There is a few field that i cannot understand in SIEM..Especially

  1. Source ip address
  2. Destination Ip address
  3. Event category
  4. Event Action
  5. Source port
  6. Destination port

Is that all the info is for attacker details? Who is source Ip ? Who is Destination IP.. i'm still new in security.. Please guide me.. Thank you...

  1. The IP Address of the device that initiated the packet/connection
  2. The IP Address of the device that received the packet/connection
  3. The category this event belongs to ("Process" for example)
  4. Event Action is a subcategory of event category and describes it in more detail ("process-started" for example)
  5. The port used by the source computer
  6. The port the source computer targeted on the destination

To put the network stuff into perspective imagine the following scenario:
You have two clients in your domain, one has the IP 1.0.0.1 and the other is 2.0.0.2
Now 1.0.0.1 initiates and RDP connection to 2.0.0.2, the resulting event would look like this:

Source IP: 1.0.0.1
Destination IP: 2.0.0.2
Event Category: network
Event Action: Network-connect
Source Port: 60100 (random high port)
Destination Port: 3389 (this is the default port for RDP)

A full list of ECS references can be found here ECS Field Reference | Elastic Common Schema (ECS) Reference [8.11] | Elastic

1 Like

Example Scenario

To put the network stuff into perspective imagine the following scenario:
You have two clients in your domain, one has the IP 1.0.0.1 and the other is 2.0.0.2
Now 1.0.0.1 initiates and RDP connection to 2.0.0.2, the resulting event would look like this:

Source IP: 1.0.0.1
Destination IP: 2.0.0.2
Event Category: network
Event Action: Network-connect
Source Port: 60100 (random high port)
Destination Port: 3389 (this is the default port for RDP)

Question: Do you mean, source ip is the attacker and destination ip is the victim? This scenarios means the attacker want to attack port RDP? This is what you mean?

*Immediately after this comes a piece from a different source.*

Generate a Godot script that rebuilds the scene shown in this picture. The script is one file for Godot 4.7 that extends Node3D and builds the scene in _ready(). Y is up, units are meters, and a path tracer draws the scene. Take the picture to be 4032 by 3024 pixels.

No this was simply an example to show you what the Elastic Fieldset views as "attacker" and "victim" from the logs it ingests. The field names are not to be conflated with the meaning behind those names!
You're not able to tell if this was a regular RDP connection or a legitimate attack without doing proper log analysis.
But if we assume that this was a illegitimate RDP connection then yes, source IP is the attacker and destination IP is the victim.

ok. understood.

what if i analyse through signal list? signal is use to detect threat right? Does all the signal detected is a threat and we can further investigate using timeline..or not all the signal are threat?

Hello Syafeera,

this entirely depends on your signal.
There are certain alerts that are always a threat and then there are alerts where you have to do further analysis to determine IF this was actually a threat.

Heres some examples:

Brute Force
Lets say you have a Brute Force Threshold rule that alerts when 5 failed logons happen. This can be a legitimate Bruteforce alert, it could also just be a co-worker that forgot his password.
Here you need to do further investigation to determine the actual threat behind this signal.
(Link to Mitre Bruteforce Techinque)

Port Scans
Port scans can happen for many reasons. Some are malicious, some are from vulnerability scanners and some are from closing faulty TCP connections.
When a server looses a TCP connection and it wasnt properly closed it will send RST-ACK or FIN packages to the host on multiple ports.
All three of these actions can generate a SIEM signal. Its not possible to tell if this is a legitimate threat or not without further investigation.
(Link to Mitre Network Service Scanning Technique)

Pass the Hash
The conditions for a pass the hash attack are so unique that you can 100% be sure that this is a legitimate threat. Because in order for PtH to work the standard authentication steps are bypassed and instead of the actual password a hash is passed through.
This should NEVER happen in a productive environment.
(Link to Mitre Pass the Hash Technique)

Process Spawning
It is possible for processes to start child processes. Some processes should obviously never spawn certain other processes.
If you have a rule that detects the spawn of child processes and you can see that the Calculator.exe process started cmd.exe as a child process you can always be sure that this is a threat.

I hope this helps you to better understand how to determine threats and what your signals actually tell you.

may i know, where can i get this rule?